* INSTRUCTIONS FOR THE TASK: Take the data below and extract the lines from the one with "Generate a Blender" to the one with "for o in list(bpy.data.objects): bpy.data.objects.remove(o)", inclusive, exactly as written.

------ SOURCE MATERIAL

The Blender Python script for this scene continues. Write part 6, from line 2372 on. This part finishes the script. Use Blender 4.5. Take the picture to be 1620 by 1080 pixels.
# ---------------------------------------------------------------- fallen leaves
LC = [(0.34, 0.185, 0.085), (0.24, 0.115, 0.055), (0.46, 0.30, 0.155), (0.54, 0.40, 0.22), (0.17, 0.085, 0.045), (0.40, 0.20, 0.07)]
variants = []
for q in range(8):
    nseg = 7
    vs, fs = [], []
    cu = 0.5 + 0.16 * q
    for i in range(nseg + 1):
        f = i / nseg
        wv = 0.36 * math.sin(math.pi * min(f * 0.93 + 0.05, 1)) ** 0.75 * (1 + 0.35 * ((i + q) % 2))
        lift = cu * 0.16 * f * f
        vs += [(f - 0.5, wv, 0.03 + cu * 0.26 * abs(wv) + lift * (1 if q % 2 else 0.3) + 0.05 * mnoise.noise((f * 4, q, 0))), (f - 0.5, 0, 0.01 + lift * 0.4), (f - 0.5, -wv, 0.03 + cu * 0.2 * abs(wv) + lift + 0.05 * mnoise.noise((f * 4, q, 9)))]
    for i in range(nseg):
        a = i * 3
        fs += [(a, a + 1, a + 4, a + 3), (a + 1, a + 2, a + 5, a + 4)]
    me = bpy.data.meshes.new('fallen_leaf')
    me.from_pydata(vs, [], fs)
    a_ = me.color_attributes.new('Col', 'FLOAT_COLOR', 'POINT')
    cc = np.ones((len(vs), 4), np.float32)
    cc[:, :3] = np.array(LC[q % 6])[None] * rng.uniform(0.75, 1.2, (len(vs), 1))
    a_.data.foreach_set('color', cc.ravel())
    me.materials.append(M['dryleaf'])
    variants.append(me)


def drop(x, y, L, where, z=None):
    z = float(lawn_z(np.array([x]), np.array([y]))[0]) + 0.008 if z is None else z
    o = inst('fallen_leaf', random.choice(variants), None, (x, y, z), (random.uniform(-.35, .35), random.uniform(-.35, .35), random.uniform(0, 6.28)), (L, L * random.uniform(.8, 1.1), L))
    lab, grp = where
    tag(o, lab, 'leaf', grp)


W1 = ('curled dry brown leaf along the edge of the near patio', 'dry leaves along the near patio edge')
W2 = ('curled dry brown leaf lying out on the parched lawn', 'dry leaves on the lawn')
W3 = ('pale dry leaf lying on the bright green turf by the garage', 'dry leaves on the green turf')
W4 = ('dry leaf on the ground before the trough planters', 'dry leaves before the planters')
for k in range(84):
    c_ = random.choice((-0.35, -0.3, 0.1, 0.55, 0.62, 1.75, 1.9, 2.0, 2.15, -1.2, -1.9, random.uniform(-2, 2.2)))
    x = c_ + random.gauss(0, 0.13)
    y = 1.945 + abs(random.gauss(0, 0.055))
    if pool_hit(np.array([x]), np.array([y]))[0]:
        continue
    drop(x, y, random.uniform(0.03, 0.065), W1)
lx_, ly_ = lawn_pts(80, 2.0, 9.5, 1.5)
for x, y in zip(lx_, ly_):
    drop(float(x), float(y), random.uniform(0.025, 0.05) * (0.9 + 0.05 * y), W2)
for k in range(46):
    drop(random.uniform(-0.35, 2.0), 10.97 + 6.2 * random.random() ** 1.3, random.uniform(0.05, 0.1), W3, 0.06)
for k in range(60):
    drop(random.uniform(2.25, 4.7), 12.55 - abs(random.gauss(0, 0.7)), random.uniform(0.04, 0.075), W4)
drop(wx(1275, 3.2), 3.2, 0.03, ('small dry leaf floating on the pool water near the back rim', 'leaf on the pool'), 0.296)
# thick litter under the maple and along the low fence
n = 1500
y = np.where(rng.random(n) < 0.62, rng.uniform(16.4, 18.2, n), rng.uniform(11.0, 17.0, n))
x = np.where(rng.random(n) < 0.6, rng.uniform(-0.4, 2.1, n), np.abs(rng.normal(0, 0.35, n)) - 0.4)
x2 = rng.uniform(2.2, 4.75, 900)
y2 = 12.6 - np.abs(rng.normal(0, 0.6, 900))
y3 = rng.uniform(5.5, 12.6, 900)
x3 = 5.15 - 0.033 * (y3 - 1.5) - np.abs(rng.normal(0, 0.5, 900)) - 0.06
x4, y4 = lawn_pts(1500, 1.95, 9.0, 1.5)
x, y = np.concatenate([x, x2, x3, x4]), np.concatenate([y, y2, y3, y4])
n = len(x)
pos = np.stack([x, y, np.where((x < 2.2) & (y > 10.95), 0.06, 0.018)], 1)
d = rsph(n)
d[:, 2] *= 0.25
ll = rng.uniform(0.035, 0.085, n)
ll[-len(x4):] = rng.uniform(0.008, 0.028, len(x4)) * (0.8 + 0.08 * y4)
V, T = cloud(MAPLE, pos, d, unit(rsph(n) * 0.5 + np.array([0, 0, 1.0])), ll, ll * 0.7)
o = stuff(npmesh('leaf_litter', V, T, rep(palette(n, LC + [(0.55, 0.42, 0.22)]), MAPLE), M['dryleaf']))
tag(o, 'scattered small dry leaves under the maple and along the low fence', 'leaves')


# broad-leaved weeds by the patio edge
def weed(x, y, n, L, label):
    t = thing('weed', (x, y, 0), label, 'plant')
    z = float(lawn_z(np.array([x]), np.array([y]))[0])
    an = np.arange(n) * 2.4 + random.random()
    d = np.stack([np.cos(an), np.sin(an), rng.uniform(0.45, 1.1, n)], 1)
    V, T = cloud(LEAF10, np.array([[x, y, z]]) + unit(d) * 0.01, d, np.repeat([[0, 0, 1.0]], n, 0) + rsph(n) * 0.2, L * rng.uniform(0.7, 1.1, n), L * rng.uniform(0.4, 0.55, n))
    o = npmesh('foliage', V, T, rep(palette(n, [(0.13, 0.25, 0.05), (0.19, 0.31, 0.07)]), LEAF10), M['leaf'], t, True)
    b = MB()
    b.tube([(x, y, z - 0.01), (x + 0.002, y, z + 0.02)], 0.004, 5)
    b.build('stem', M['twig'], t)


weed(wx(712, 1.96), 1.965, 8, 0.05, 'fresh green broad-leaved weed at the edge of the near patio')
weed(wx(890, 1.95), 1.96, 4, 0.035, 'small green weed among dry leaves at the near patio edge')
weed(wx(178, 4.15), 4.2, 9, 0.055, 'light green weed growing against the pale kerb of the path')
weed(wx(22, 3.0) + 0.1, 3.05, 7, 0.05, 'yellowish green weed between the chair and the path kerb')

------------
------ SOURCE MATERIAL

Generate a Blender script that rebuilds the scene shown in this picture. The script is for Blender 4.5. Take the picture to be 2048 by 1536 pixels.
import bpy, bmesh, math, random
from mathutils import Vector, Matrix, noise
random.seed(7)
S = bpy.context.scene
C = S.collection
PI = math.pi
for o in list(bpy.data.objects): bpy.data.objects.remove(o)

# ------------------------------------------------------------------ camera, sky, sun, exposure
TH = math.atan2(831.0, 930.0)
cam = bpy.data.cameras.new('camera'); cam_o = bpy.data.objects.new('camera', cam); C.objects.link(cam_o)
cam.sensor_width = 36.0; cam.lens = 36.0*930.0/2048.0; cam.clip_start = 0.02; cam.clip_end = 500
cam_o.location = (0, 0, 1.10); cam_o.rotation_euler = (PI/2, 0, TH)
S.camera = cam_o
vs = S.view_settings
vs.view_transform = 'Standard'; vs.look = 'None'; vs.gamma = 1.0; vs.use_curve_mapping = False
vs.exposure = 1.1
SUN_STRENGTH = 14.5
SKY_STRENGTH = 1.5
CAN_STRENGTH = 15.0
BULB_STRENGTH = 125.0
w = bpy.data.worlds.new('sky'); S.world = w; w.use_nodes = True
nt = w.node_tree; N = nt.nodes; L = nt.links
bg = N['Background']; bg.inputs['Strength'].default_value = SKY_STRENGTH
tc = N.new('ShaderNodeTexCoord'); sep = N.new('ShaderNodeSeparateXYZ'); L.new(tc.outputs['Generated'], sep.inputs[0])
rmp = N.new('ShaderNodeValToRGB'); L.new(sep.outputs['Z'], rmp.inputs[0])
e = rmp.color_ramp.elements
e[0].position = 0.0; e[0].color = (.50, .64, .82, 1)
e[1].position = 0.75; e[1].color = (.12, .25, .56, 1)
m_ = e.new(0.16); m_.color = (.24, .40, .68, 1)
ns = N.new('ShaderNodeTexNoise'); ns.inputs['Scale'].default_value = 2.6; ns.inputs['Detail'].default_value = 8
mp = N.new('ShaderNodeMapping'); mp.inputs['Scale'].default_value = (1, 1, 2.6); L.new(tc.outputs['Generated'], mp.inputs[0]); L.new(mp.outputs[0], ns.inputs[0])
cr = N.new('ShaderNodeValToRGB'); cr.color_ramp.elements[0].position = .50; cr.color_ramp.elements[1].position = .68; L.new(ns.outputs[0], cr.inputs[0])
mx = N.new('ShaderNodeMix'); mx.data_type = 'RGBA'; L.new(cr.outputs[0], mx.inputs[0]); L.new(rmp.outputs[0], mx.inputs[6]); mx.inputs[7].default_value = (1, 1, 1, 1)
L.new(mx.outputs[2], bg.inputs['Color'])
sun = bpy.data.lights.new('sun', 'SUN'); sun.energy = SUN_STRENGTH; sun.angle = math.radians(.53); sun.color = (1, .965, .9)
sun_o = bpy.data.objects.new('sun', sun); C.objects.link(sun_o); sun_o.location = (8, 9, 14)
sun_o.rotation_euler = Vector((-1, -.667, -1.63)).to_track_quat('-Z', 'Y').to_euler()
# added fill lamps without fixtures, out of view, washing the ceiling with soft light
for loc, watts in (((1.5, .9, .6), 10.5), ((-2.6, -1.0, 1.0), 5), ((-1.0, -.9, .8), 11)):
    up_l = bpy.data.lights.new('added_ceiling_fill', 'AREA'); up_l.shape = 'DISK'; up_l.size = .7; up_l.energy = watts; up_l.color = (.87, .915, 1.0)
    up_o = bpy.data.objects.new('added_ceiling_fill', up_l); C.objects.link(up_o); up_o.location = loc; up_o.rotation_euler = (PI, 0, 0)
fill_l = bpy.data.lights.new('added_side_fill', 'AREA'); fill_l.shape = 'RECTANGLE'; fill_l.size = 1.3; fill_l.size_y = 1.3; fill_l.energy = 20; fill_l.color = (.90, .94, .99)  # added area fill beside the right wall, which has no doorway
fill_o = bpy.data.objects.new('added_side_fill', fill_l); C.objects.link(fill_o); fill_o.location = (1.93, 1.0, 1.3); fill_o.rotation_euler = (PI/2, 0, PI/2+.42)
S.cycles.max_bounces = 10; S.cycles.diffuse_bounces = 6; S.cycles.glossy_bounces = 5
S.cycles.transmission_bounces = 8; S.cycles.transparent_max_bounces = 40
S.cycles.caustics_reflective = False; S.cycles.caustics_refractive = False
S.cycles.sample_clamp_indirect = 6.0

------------
------ SOURCE MATERIAL

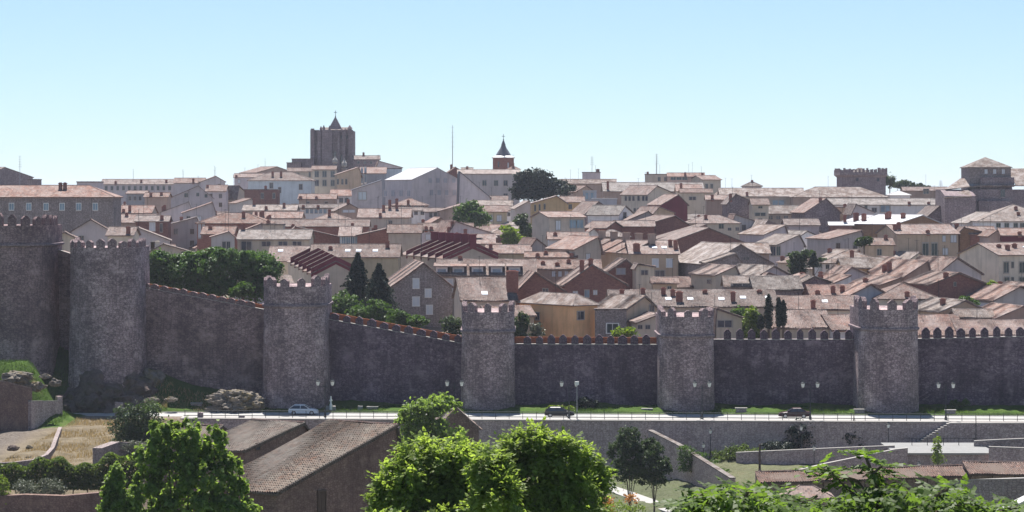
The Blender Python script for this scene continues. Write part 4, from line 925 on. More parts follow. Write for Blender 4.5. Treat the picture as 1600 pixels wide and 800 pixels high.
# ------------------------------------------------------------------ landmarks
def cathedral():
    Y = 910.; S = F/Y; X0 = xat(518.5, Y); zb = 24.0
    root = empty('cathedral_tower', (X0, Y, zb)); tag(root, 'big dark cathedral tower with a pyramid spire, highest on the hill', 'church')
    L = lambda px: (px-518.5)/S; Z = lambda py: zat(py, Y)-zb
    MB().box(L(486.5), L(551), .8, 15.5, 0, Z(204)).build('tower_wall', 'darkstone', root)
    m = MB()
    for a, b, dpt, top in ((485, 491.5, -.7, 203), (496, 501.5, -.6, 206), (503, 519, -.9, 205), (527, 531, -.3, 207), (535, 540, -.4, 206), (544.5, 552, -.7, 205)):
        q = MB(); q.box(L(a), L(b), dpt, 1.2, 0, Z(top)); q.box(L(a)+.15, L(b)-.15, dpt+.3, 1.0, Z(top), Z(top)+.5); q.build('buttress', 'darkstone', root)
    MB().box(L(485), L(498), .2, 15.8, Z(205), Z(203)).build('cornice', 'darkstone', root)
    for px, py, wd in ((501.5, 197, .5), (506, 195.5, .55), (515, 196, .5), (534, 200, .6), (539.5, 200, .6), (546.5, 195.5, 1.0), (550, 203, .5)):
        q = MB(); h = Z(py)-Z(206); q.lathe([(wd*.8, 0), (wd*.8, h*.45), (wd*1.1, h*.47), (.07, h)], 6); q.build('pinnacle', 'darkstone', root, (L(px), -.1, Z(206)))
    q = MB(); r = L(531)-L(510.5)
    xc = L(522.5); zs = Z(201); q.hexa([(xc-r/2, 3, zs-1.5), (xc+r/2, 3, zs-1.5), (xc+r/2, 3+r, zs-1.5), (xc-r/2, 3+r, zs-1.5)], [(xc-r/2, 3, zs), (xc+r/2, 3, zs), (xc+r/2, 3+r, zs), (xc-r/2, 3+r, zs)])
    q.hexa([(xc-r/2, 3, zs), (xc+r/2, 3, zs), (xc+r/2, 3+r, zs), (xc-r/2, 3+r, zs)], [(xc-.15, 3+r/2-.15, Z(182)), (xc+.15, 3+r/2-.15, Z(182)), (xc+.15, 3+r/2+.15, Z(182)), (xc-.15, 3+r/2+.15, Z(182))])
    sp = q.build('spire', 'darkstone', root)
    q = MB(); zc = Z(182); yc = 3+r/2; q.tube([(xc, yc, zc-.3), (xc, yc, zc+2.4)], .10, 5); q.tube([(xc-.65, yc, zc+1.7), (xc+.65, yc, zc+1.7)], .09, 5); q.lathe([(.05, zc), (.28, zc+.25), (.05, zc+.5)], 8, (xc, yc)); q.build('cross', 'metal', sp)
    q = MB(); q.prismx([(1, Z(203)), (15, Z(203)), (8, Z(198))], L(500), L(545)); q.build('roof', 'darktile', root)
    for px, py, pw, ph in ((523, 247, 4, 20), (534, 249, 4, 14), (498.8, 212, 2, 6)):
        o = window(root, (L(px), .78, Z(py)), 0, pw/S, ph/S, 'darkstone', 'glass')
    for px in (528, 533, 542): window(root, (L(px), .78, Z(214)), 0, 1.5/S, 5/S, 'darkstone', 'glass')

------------

* SOLUTION FOR THIS EXERCISE:
Generate a Blender script that rebuilds the scene shown in this picture. The script is for Blender 4.5. Take the picture to be 2048 by 1536 pixels.
import bpy, bmesh, math, random
from mathutils import Vector, Matrix, noise
random.seed(7)
S = bpy.context.scene
C = S.collection
PI = math.pi
for o in list(bpy.data.objects): bpy.data.objects.remove(o)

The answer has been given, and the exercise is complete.